After that, a U.S. probe of offshore accounts mushroomed. Prosecutors charged almost 50 taxpayers and two dozen foreign bankers or advisers with tax crimes. Seven current or former bankers at Credit Suisse AG and Switzerland's oldest private lender, Wegelin & Co., were indicted. Some 33,000 more Americans avoided prosecution by declaring offshore accounts to the IRS.
Olenicoff sued UBS, Birkenfeld and others in 2008. The April 2 filing claimed they “grossly mismanaged and churned Olenicoff's assets to their own benefit,” while hiding from him millions in “secret profits they were making by placing his money at risk.”
He claimed UBS put his assets in risky investments known as Double Currency Units, or DOCUs. They combined a money market investment with a call option on one currency against a second currency.
‘Vast Bulk'
“Birkenfeld never should have allowed Olenicoff to place the vast bulk of his assets in DOCUs,” according to the plaintiff's April 2 filing.
Olenicoff claimed the bank engaged in racketeering by violating a 2001 agreement with the IRS to serve as a “qualified intermediary.” It was supposed to provide the IRS with tax reporting and withholding on accounts held by U.S. clients.
Olenicoff built an empire by buying land and building industrial and office parks and apartments in four U.S. states.
The developer, who began banking offshore in 1980, said in a 2009 interview that he opened an account in the Cayman Islands and eventually moved tens of millions of dollars to the Bahamas, where he began banking with Barclays Plc. (BARC) He said he got a call out of the blue in 2000 from Birkenfeld at the Geneva office of London-based Barclays, where he worked before joining UBS.
Olenicoff Befriended
Olenicoff said Birkenfeld set out to befriend him and asked to visit him in Newport Beach to discuss his Barclays holdings, which exceeded $90 million. Birkenfeld then left Barclays, was hired at UBS and became Olenicoff's private banker.
Olenicoff said Birkenfeld visited him in Miami, invited him to a regatta and encouraged him to come to Switzerland. In Geneva, he said, Birkenfeld and other bankers promised UBS would provide estate planning and meet IRS reporting requirements.
In its court filings, UBS said Olenicoff lied to the IRS “for at least three years before he met UBS.” After his guilty plea, he filed a Report of Foreign Bank and Financial Accounts for 1998 to 2004, disclosing an interest in 15 foreign accounts in 1998.
“Even Olenicoff cannot blame UBS for the tax fraud he committed years before he met anyone affiliated with UBS,” the bank said in its April 2 filing.

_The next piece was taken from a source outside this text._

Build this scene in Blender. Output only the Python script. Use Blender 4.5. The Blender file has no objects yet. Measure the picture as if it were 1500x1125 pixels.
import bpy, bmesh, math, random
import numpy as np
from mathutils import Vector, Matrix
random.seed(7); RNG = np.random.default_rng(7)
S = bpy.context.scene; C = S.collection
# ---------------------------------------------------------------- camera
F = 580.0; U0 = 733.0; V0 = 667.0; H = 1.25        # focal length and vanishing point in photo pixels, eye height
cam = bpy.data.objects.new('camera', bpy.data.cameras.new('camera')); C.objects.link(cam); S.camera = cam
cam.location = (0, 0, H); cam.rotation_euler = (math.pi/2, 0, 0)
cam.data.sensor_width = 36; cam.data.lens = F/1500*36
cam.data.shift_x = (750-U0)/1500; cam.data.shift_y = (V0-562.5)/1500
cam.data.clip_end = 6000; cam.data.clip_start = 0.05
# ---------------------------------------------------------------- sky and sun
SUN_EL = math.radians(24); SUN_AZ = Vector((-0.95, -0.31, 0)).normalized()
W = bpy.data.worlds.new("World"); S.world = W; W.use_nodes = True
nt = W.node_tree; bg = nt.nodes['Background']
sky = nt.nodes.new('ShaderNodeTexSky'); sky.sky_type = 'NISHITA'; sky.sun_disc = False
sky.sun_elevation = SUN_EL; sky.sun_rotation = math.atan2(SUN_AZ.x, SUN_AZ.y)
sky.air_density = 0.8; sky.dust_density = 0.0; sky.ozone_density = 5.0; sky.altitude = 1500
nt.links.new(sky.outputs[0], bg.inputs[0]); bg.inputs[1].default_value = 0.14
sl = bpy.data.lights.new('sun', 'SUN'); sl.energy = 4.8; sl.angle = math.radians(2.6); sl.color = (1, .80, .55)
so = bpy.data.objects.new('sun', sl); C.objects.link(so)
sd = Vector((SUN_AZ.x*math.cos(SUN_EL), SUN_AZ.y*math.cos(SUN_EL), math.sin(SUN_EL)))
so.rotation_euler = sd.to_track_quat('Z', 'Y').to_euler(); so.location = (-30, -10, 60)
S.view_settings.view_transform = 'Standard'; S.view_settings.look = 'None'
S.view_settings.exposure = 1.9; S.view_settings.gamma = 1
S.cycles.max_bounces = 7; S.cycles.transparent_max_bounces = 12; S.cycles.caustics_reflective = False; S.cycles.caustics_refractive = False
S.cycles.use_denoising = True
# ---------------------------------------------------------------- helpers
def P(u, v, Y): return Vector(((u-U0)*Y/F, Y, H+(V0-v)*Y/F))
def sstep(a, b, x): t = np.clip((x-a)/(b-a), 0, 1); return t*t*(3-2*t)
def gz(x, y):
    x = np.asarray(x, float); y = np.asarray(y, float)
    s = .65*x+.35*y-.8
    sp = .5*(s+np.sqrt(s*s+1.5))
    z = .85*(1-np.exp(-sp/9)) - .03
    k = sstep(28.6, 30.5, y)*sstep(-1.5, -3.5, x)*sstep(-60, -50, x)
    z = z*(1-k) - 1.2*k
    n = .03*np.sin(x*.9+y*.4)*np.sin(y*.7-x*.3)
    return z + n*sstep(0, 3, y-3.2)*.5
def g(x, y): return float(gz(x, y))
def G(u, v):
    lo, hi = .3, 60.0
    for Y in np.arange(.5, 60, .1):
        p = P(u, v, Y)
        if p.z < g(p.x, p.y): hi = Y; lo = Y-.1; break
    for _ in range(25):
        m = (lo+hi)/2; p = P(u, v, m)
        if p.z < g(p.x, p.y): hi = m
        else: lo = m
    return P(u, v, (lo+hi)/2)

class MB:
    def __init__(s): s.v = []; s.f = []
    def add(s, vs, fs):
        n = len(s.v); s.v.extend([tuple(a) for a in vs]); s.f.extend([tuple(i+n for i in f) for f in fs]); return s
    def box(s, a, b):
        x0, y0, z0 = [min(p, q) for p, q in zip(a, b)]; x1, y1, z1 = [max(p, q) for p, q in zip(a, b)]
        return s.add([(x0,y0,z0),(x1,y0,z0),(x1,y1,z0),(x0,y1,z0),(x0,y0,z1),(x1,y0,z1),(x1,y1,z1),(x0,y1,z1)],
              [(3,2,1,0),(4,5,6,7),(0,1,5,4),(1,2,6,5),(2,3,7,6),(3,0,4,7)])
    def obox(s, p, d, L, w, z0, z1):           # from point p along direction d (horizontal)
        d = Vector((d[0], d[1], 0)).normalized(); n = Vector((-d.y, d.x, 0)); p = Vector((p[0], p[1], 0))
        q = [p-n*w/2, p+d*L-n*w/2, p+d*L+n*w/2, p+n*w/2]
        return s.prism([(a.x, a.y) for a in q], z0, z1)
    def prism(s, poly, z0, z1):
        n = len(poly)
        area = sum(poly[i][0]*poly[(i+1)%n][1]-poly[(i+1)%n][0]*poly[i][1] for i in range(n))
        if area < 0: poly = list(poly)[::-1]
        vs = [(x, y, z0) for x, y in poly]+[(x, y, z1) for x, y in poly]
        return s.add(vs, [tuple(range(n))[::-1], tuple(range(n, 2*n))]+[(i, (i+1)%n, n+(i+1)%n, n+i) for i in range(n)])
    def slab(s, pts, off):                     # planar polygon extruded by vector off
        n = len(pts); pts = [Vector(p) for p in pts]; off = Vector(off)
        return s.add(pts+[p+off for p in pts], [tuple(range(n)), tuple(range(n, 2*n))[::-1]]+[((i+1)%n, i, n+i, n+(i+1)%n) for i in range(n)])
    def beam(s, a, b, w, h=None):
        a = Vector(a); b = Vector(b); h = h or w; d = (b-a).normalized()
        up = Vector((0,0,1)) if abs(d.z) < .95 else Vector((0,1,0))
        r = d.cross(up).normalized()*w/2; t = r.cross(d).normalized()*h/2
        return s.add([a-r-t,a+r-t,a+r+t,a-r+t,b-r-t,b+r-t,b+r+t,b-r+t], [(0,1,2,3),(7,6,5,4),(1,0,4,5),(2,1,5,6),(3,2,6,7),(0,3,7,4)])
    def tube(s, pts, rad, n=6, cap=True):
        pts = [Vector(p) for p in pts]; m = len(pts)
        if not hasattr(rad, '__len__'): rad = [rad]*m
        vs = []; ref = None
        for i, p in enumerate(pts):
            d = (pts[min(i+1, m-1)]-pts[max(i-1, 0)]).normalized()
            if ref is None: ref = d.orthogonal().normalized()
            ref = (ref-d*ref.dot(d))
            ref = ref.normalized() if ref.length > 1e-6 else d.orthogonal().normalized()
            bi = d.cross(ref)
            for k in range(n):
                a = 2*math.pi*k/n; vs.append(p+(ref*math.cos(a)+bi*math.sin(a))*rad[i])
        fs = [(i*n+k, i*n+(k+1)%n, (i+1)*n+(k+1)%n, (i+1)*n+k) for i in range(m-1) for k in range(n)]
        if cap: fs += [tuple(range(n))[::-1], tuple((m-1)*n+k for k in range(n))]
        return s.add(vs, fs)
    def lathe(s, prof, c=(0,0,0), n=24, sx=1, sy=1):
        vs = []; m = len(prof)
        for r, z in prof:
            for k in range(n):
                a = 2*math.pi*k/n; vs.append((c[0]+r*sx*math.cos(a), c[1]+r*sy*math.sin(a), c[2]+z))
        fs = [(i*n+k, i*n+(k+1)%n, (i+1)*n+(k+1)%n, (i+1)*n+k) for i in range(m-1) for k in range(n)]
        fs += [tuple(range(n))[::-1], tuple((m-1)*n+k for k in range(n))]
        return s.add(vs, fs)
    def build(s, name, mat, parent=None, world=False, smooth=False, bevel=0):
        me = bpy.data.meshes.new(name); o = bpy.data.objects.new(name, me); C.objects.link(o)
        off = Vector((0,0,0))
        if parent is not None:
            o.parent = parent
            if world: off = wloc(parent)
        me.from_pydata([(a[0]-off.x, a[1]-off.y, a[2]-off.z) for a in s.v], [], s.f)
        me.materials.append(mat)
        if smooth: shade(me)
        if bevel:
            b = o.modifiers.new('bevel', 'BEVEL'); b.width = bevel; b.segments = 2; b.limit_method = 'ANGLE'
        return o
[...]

UBS said that while it admitted in its February 2009 deferred-prosecution agreement that it helped clients evade taxes, it “has never acknowledged, and it is not true, that UBS misled its own clients regarding the need to disclose accounts and pay taxes.”
‘Potentially Criminal'
The bank also said Olenicoff knew by November 2004 that his offshore accounts were “viewed as improper, indeed potentially criminal,” by the IRS. It cited a December 2004 e-mail he sent to Birkenfeld about his IRS audit.
UBS also denied in court papers that it mismanaged Olenicoff's DOCU investments, and asserted that it fully disclosed the risks. Olenicoff made more than $9 million, or 2.3 percent, in 128 separate transactions, the bank said.